Onlangs verscheen van onderzoeksjournalist Marcel van Silfhout het boek ‘Uitgebeend’, met als ondertitel ‘Hoe veilig is ons voedsel nog?’ In zijn boek analyseert Van Silfhout een aantal recente voedselaffaires en schetst de ontwikkelingen van de Nederlandse Voedsel- en Warenautoriteit (NVWA).
Prof. mr. Pieter van Vollenhoven, voorzitter van de SMV, schreef een nawoord in het boek, waarin hij duidelijk maakt dat de problemen de NVWA overstijgen. Los van de bezuinigingen bij de NVWA speelt er een principieler probleem, namelijk de vraag wie er verantwoordelijk is voor onze (in dit geval voedsel-) veiligheid en hoe het toezicht functioneert. Deze vragen spelen ook in andere sectoren!
HET NAWOORD IN ‘UITGEBEEND’:
De Stichting Maatschappij en Veiligheid (SMV) heeft de onderzoeksjournalist Marcel van Silfhout gevraagd of hij zich eens kritisch zou willen verdiepen in het onderwerp voedselveiligheid. Regelmatig wordt onze samenleving immers geconfronteerd met ernstige gebeurtenissen in deze sector, waarbij wij ons zelfs kunnen gaan afvragen of je de veiligheid in deze sector nog wel serieus kunt nemen.

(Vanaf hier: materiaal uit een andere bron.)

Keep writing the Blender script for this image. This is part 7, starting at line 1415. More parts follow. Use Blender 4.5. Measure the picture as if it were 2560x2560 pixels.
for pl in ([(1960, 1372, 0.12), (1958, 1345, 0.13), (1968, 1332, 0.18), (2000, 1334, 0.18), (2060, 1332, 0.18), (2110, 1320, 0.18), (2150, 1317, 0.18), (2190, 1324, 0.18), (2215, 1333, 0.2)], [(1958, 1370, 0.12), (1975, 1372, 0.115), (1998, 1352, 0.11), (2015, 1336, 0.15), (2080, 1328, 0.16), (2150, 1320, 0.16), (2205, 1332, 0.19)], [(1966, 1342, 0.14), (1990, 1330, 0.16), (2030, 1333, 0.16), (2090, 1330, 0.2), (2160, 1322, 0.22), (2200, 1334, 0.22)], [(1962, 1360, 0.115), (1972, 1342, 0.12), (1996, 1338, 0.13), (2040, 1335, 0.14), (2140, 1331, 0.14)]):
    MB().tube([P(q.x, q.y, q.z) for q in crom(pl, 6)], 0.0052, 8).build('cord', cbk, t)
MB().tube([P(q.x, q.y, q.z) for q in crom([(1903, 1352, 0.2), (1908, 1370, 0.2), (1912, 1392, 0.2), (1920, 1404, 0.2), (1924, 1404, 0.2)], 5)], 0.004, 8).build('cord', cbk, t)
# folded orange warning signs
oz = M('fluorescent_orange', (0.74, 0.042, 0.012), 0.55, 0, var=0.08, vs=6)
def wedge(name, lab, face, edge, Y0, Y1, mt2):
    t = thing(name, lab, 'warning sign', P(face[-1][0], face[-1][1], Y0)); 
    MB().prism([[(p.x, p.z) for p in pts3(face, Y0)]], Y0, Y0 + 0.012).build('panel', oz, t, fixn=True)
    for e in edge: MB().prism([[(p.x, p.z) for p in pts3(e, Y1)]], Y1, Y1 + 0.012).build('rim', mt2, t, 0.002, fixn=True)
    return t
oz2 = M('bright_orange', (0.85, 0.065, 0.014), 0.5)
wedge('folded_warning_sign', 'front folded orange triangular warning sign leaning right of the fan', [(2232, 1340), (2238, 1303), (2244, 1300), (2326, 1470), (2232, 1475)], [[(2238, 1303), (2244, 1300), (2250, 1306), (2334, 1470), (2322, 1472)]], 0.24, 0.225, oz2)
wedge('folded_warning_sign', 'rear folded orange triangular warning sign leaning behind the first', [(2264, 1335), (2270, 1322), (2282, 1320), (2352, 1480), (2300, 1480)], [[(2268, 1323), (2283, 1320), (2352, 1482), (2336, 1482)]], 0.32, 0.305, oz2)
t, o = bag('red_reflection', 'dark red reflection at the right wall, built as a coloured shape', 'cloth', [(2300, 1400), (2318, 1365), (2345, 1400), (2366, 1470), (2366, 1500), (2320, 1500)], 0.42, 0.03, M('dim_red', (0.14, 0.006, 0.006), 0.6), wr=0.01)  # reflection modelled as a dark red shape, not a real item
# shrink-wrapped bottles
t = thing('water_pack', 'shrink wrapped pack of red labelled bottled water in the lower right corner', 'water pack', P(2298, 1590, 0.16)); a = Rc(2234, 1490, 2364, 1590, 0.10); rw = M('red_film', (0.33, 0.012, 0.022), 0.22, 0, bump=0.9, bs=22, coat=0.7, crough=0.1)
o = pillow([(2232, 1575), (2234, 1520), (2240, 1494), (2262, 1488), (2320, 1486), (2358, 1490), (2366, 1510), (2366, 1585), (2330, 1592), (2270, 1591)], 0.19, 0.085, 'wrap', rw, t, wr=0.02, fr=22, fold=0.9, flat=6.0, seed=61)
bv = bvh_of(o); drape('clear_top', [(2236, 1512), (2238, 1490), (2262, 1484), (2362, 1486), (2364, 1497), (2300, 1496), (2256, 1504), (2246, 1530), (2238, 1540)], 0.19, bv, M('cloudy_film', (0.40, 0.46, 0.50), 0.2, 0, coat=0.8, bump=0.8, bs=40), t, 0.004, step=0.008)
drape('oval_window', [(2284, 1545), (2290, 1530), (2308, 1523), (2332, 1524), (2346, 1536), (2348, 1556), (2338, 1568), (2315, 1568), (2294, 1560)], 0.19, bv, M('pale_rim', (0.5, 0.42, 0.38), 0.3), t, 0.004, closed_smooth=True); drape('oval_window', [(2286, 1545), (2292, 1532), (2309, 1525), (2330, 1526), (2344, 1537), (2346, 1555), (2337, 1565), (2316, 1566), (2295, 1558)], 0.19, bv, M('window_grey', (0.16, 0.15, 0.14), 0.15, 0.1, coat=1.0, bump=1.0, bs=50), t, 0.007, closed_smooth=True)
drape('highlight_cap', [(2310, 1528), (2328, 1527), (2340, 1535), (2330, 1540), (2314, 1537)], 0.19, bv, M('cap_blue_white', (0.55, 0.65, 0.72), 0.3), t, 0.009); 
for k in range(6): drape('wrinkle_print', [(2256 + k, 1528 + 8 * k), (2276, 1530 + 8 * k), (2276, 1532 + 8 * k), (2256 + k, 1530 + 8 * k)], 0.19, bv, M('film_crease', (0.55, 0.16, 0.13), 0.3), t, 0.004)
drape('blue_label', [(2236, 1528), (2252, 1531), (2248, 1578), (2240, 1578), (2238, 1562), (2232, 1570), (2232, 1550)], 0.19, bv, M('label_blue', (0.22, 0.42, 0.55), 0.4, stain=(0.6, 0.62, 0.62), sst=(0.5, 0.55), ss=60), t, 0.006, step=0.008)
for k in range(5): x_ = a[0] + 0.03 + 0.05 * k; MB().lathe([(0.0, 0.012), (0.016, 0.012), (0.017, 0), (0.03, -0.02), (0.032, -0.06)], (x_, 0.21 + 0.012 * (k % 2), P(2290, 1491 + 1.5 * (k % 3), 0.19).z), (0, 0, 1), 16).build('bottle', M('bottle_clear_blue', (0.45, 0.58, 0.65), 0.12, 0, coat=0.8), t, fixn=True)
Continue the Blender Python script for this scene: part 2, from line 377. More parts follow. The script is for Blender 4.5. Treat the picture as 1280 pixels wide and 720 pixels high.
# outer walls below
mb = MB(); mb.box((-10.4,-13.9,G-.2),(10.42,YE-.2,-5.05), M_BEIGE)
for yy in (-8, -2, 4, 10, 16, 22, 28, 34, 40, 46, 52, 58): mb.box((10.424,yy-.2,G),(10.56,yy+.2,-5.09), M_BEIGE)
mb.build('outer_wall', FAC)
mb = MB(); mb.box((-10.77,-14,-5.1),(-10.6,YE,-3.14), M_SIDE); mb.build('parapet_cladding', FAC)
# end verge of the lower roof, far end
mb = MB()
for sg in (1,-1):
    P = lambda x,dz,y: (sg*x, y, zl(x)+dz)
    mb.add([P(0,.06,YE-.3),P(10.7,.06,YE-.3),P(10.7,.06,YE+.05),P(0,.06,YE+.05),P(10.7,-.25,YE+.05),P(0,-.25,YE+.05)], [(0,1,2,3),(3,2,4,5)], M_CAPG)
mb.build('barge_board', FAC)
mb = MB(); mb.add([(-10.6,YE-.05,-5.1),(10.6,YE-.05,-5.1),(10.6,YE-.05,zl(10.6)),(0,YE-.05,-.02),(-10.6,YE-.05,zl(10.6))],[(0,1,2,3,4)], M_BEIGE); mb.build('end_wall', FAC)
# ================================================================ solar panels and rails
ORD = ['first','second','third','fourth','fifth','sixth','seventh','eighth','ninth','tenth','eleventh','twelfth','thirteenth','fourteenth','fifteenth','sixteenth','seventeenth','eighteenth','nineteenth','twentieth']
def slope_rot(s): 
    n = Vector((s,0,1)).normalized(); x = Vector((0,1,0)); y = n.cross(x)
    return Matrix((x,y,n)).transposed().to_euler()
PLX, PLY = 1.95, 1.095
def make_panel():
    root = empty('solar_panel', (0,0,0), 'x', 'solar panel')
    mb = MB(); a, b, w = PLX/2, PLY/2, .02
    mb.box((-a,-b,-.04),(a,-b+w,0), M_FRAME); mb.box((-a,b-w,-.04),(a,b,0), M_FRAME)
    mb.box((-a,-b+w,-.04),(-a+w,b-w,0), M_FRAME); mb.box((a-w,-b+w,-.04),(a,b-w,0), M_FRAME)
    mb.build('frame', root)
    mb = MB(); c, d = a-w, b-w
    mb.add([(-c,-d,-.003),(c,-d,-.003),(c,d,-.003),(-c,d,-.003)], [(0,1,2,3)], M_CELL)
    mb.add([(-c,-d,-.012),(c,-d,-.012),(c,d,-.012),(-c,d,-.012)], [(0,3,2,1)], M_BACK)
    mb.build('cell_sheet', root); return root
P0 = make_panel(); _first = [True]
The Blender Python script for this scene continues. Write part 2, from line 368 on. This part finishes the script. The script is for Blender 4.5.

Naar de mening van de SMV is bij vele ernstige gebeurtenissen – of je nu spreekt over het onderwerp patiëntveiligheid, voedselveiligheid, de ramp in de Golf van Mexico, de brand in het detentiecentrum op Schiphol etc. etc. –steeds weer sprake van hetzelfde structurele veiligheidsprobleem.
Uit vele (onafhankelijke) onderzoeken valt namelijk te constateren dat door de introductie van het begrip zelfregulering een onbalans is ontstaan tussen de verantwoordelijkheid van de overheid voor veiligheid enerzijds en die van de onderneming of organisatie anderzijds. Met de introductie van de zelfregulering zijn wij immers terechtgekomen in het tijdperk van: “Laat de veiligheid aan de sector of de organisaties zelf over”. Iedere organisatie wordt nu geacht zijn eigen verantwoordelijkheid voor veiligheid te nemen. “Geen betutteling meer door de overheid en de overheid op afstand!”.
Op zich kan de SMV volledig onderschrijven dat de veiligheid moet worden gezien als een gedeelde verantwoordelijkheid. Iedereen met enige belangstelling voor het vraagstuk veiligheid realiseert zich dat de overheid toch nimmer alleen de veiligheid kan garanderen of waarborgen.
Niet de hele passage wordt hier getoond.